Avital Shcharansky, wife of imprisoned Soviet dissident Anatoly Shcharansky, returned to Washington today appealing for continued support to help obtain her husband’s release so that he can join her in Israel.
Looking worn from her ceaseless efforts for her husband’s freedom, Mrs. Shcharansky met with reporters at a breakfast at the National Press Club this morning appended on television and later was a guest at a reception at the Capitol, hosted by Rep Robert Drinan (D. Mass.), who she described as a “dear friend of our family.”
The reporters received copies of her personal account of her life, entitled “Next Year in Jerusalem” which were Anatoly’s last words when his trial ended in Moscow in 1977. The book, written with Ilana Ben-Joseph and translated from Russian by Stefani Hoffman, is the story of two young people who married for love and were separated because they are Jewish. Mrs. Shcharansky emigrated to Israel in July 1973, the day after her wedding in Moscow.
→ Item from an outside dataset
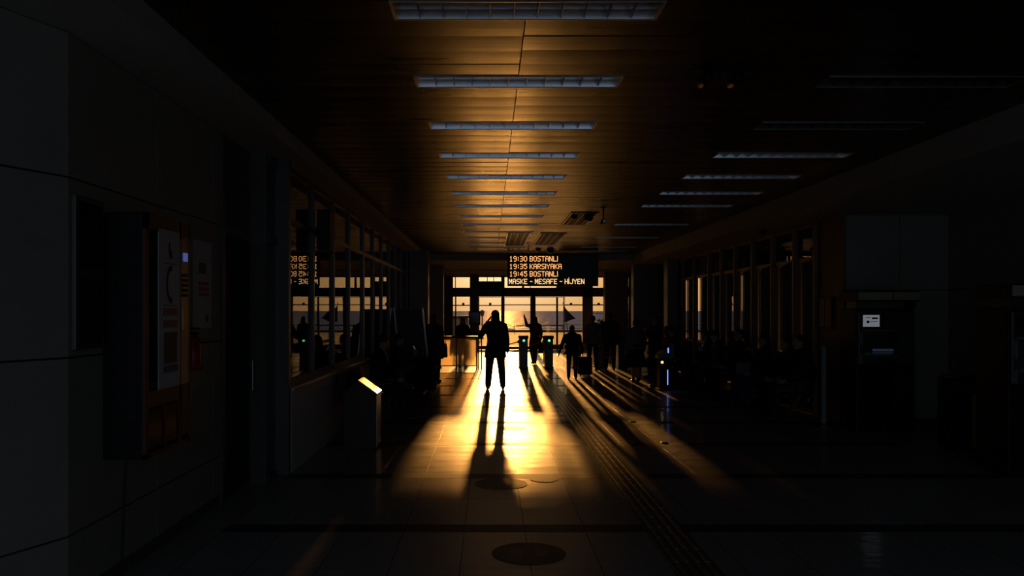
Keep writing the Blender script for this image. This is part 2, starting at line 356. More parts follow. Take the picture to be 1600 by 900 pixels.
# left glazing above a low wall with a stone sill
b = MB(); b.box(-2.35, -2.13, 8.6, 14.05, 0, .88); struct(b, 'wall_left_low', 'white_paint')
b = MB(); b.box(-2.40, -2.10, 8.60, 14.1, .88, .92, bev=.006); struct(b, 'trim_7', 'sill_stone')
def glazing(name, x, mull, z0, z1, tr, inward, frame='frame_alu', wob=.0, deep=.04, turn=None):
    fr = MB()
    for y in mull: fr.box(x-deep, x+.04, y-.028, y+.028, z0, z1)
    for z in tr: fr.box(x-.035, x+.035, mull[0], mull[-1], z-.03, z+.03)
    o = struct(fr, name, frame)
    for k_, (y0, y1) in enumerate(zip(mull, mull[1:])):
        zz = [z0] + [t for t in tr if z0 < t < z1] + [z1]
        for q0, q1 in zip(zz, zz[1:]):
            if q1-q0 < .15: continue
            p = MB(); p.box(-.005, .005, -(y1-y0)/2+.02, (y1-y0)/2-.02, q0+.01, q1-.01)
            po = p.build('pane', 'office_glass', o, (x, (y0+y1)/2, 0)); po.rotation_euler = (0, 0, random.uniform(-wob, wob) - (math.radians(turn[k_]) if turn and q0 > .9 and q1 < 2.7 else 0))
    return o
glazing('window_1', XL, [8.80, 10.08, 11.4, 12.67, 14.06], .92, 3.35, [.95, 2.75, 3.32], 1, wob=.0022)
glazing('window_2', XL, [14.12, 15.3, 16.5, 17.7, 18.9, 20.1, 21.6], 0.0, 3.35, [.05, 2.75, 3.32], 1, wob=.002)
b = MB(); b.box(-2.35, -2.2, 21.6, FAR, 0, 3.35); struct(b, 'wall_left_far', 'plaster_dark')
for i, (y, x0, x1) in enumerate(((21.8, -2.2, -1.68), (27.6, -2.2, -1.60))):
    b = MB(); b.box(x0, x1, y, y+.55, 0, 3.4, bev=.02); struct(b, 'column_%d' % (i+1), 'column_stone')
# right glazing, its red pillar and the end wall with the machine
glazing('window_3', XR, [13.2, 14.1, 15.2, 16.35, 17.5, 18.55, 19.6, 21.0, 22.3, 24.5], 0, 3.2, [.05, .95, 2.62, 3.17], -1, frame='frame_wood', wob=.003, deep=.09, turn=[10.2, 9, 8, 7.5, 5.5, 6, 6.5, 5, 0])
glazing('window_4', XR, [24.55, 26.6, 28.3, 29.9, 31.0, 33.0, FAR], 0, 3.3, [.05, .95, 2.62, 3.22], -1, frame='frame_dark', wob=.001)
b = MB(); b.box(XR-.03, 6.2, 12.4, 13.17, 0, 3.25); b.box(XR-.03, XR, 12.2, 12.4, 0, 3.25); struct(b, 'wall_right_pillar', 'pillar_red')
for i, (y, x0, x1) in enumerate(((25.5, 4.59, 5.38), (31.0, 4.47, 5.38), (22.75, 5.06, 5.38))):
    b = MB(); b.box(x0, x1, y, y+.5, 0, 3.25, bev=.02); struct(b, 'column_%d' % (i+3), 'column_stone')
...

She has not been permitted to visit her husband since then.
Mrs. Shcharansky explained the background of what she called the double standard the Soviets employ regarding dissidents. As an example, she said the Soviet government produced “the very aggressive” television film against Israel and Zionism that emphasized to the Soviet peoples “we have here in the Soviet Union soldiers of Zionism, meaning, she said, “persons like Anatoly, the Slepaks and lda Nudel.”
Mrs. Shcharansky observed that “On the one hand, the Soviet government makes an anti-Semitic atmosphere in the street and on the other hand it won’t let them (the dissidents) out. “She said that with the 1980 Olympic Games in Moscow only eight months away, Jews in the Soviet Union are saying, “we’re afraid” that the round-ups and removals from Moscow and other cities that preceded the visit of President Nixon in 1972 will be repeated to avoid possible contacts with foreigners.
Mrs. Shcharansky urged that letters from individuals and statements by officials be sent to the Soviet authorities to explain to the Russians in a “big public campaign” that in her special case “Anatoly is sick” and that other Jews want to emigrate, too. “In my husband’s case and in general we must not only speak but do, “she said.”